** Start Available data **

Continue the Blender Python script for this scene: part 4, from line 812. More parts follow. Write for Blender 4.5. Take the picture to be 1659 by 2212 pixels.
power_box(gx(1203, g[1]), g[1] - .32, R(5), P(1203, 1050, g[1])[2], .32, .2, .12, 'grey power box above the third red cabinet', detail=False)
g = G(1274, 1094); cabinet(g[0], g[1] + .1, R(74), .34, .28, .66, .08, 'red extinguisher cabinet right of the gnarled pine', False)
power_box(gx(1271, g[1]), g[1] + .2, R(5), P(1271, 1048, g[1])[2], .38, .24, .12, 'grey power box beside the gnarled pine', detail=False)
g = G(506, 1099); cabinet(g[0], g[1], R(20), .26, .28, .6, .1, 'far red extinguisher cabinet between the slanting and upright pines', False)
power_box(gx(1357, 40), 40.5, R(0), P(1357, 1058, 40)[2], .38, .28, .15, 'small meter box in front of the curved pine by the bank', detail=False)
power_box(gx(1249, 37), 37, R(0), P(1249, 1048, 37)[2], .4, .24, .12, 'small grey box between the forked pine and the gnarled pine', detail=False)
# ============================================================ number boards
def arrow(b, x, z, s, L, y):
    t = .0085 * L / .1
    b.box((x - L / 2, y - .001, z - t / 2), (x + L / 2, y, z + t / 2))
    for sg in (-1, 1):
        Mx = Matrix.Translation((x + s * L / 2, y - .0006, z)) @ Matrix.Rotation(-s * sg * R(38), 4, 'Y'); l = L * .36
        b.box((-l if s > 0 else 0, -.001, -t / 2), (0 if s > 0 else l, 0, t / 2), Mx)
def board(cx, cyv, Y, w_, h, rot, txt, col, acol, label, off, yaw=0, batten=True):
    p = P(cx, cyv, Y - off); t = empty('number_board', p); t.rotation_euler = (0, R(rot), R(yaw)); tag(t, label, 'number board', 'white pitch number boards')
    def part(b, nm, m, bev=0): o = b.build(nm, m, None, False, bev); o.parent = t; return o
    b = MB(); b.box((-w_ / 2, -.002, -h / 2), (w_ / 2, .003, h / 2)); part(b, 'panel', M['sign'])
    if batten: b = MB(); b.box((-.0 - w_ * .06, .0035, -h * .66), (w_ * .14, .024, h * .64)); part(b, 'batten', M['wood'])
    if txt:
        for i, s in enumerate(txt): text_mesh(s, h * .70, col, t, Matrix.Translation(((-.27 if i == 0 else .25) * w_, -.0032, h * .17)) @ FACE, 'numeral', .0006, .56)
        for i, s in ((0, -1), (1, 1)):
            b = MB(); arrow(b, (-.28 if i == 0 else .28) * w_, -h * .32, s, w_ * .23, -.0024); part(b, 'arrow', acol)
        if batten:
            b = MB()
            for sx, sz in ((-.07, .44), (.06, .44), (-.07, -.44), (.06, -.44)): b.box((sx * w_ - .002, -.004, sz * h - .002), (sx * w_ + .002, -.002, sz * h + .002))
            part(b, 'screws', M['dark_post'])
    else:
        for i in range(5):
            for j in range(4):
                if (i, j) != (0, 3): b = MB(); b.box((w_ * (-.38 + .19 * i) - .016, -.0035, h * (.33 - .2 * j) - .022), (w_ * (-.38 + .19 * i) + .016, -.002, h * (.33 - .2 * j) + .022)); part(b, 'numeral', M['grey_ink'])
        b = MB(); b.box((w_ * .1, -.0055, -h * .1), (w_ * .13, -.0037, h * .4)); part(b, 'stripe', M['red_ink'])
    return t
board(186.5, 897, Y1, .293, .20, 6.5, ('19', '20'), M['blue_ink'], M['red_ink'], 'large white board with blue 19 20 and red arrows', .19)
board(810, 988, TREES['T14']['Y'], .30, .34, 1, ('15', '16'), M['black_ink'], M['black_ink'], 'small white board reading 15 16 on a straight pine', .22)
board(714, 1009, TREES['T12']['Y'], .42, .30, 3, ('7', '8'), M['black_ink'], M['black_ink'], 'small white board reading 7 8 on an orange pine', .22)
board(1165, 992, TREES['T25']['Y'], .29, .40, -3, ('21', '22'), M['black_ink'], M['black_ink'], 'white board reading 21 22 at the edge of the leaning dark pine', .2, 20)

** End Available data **

*Brief:* Using the data above, reproduce every line exactly.

*Problem solution:*
Continue the Blender Python script for this scene: part 4, from line 812. More parts follow. Write for Blender 4.5. Take the picture to be 1659 by 2212 pixels.
power_box(gx(1203, g[1]), g[1] - .32, R(5), P(1203, 1050, g[1])[2], .32, .2, .12, 'grey power box above the third red cabinet', detail=False)
g = G(1274, 1094); cabinet(g[0], g[1] + .1, R(74), .34, .28, .66, .08, 'red extinguisher cabinet right of the gnarled pine', False)
power_box(gx(1271, g[1]), g[1] + .2, R(5), P(1271, 1048, g[1])[2], .38, .24, .12, 'grey power box beside the gnarled pine', detail=False)
g = G(506, 1099); cabinet(g[0], g[1], R(20), .26, .28, .6, .1, 'far red extinguisher cabinet between the slanting and upright pines', False)
power_box(gx(1357, 40), 40.5, R(0), P(1357, 1058, 40)[2], .38, .28, .15, 'small meter box in front of the curved pine by the bank', detail=False)
power_box(gx(1249, 37), 37, R(0), P(1249, 1048, 37)[2], .4, .24, .12, 'small grey box between the forked pine and the gnarled pine', detail=False)
# ============================================================ number boards
def arrow(b, x, z, s, L, y):
    t = .0085 * L / .1
    b.box((x - L / 2, y - .001, z - t / 2), (x + L / 2, y, z + t / 2))
    for sg in (-1, 1):
        Mx = Matrix.Translation((x + s * L / 2, y - .0006, z)) @ Matrix.Rotation(-s * sg * R(38), 4, 'Y'); l = L * .36
        b.box((-l if s > 0 else 0, -.001, -t / 2), (0 if s > 0 else l, 0, t / 2), Mx)
def board(cx, cyv, Y, w_, h, rot, txt, col, acol, label, off, yaw=0, batten=True):
    p = P(cx, cyv, Y - off); t = empty('number_board', p); t.rotation_euler = (0, R(rot), R(yaw)); tag(t, label, 'number board', 'white pitch number boards')
    def part(b, nm, m, bev=0): o = b.build(nm, m, None, False, bev); o.parent = t; return o
    b = MB(); b.box((-w_ / 2, -.002, -h / 2), (w_ / 2, .003, h / 2)); part(b, 'panel', M['sign'])
    if batten: b = MB(); b.box((-.0 - w_ * .06, .0035, -h * .66), (w_ * .14, .024, h * .64)); part(b, 'batten', M['wood'])
    if txt:
        for i, s in enumerate(txt): text_mesh(s, h * .70, col, t, Matrix.Translation(((-.27 if i == 0 else .25) * w_, -.0032, h * .17)) @ FACE, 'numeral', .0006, .56)
        for i, s in ((0, -1), (1, 1)):
            b = MB(); arrow(b, (-.28 if i == 0 else .28) * w_, -h * .32, s, w_ * .23, -.0024); part(b, 'arrow', acol)
        if batten:
            b = MB()
            for sx, sz in ((-.07, .44), (.06, .44), (-.07, -.44), (.06, -.44)): b.box((sx * w_ - .002, -.004, sz * h - .002), (sx * w_ + .002, -.002, sz * h + .002))
            part(b, 'screws', M['dark_post'])
    else:
        for i in range(5):
            for j in range(4):
                if (i, j) != (0, 3): b = MB(); b.box((w_ * (-.38 + .19 * i) - .016, -.0035, h * (.33 - .2 * j) - .022), (w_ * (-.38 + .19 * i) + .016, -.002, h * (.33 - .2 * j) + .022)); part(b, 'numeral', M['grey_ink'])
        b = MB(); b.box((w_ * .1, -.0055, -h * .1), (w_ * .13, -.0037, h * .4)); part(b, 'stripe', M['red_ink'])
    return t
board(186.5, 897, Y1, .293, .20, 6.5, ('19', '20'), M['blue_ink'], M['red_ink'], 'large white board with blue 19 20 and red arrows', .19)
board(810, 988, TREES['T14']['Y'], .30, .34, 1, ('15', '16'), M['black_ink'], M['black_ink'], 'small white board reading 15 16 on a straight pine', .22)
board(714, 1009, TREES['T12']['Y'], .42, .30, 3, ('7', '8'), M['black_ink'], M['black_ink'], 'small white board reading 7 8 on an orange pine', .22)
board(1165, 992, TREES['T25']['Y'], .29, .40, -3, ('21', '22'), M['black_ink'], M['black_ink'], 'white board reading 21 22 at the edge of the leaning dark pine', .2, 20)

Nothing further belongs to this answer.